How The Wedge Was Developed
Those of you who sell insurance know how challenging it
can be. And if you think selling insurance is tough, try being a buyer. To most buyers, everything looks alike.
There’s a lack of differentiation in buyers’ minds from
agency to agency, company to company, and policy to policy.
Insurance to them is pretty much just insurance. It’s all
basically the same.
So this is one of the two big problems that agents confront.
The other problem is that, most of the time, someone
else already has the prospect’s account. In particular,
commercial property casualty insurance is a tough business.

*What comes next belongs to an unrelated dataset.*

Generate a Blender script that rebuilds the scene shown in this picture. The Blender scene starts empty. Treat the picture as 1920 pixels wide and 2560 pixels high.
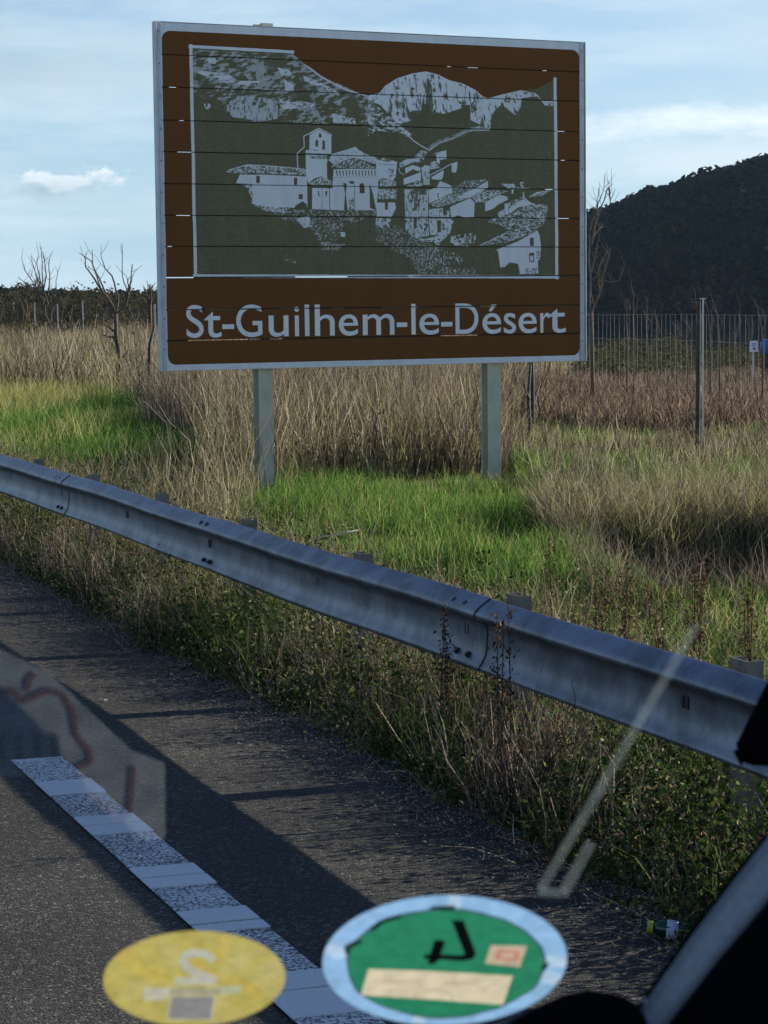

The typical agent in commercial lines enjoys a client
retention rate of well over 90 percent.
When I started formulating the Wedge process in the
early 1990s, I had a portfolio of insurance clients. I would
talk to agent after agent and hear the same story. They
called on a prospect. They had a good rapport. They listened
carefully to their prospect. They put together a great
proposal at a great price. They brought it back to the
prospect. Everything looked good. Then, a few days later,
they learned they had not gotten the business. You know
what happened, of course. They got rolled by the current
agent. For commercial insurance agents and for most other
people in sales, the current agent, I came to recognize, was
the single biggest obstacle to winning new business. This
was the seed (the critical role of the current provider) that
later germinated into The Wedge (the tactical process for
taking out the provider, and for taking out your competitors
if you are vying for an open account).
One of the questions I had been trying to answer was
how to get your prospects to see what they are not getting
without saying anything bad about your competition. Traditional
selling, and all of the sales books I had read, did not address this dilemma with any specific solution. It was
one of those sales barriers that traditional selling works
around or deals with only conceptually, leaving it to the
salesperson to figure out how to break through the barrier
on a case-by-case basis.
With access to so many insurance agents, I worked
with them to look more deeply into the words they were
using in their sales calls, and the selling techniques they
were employing. A typical conversation I had with an agent
went something like this:
R.S.: “Why do you believe you’re going to win this
account?”
Agent: “Well, we’re better.”
R.S.: “How are you better?”
Agent: “We have better service.”
R.S.: “How is your service better? Everybody says that.”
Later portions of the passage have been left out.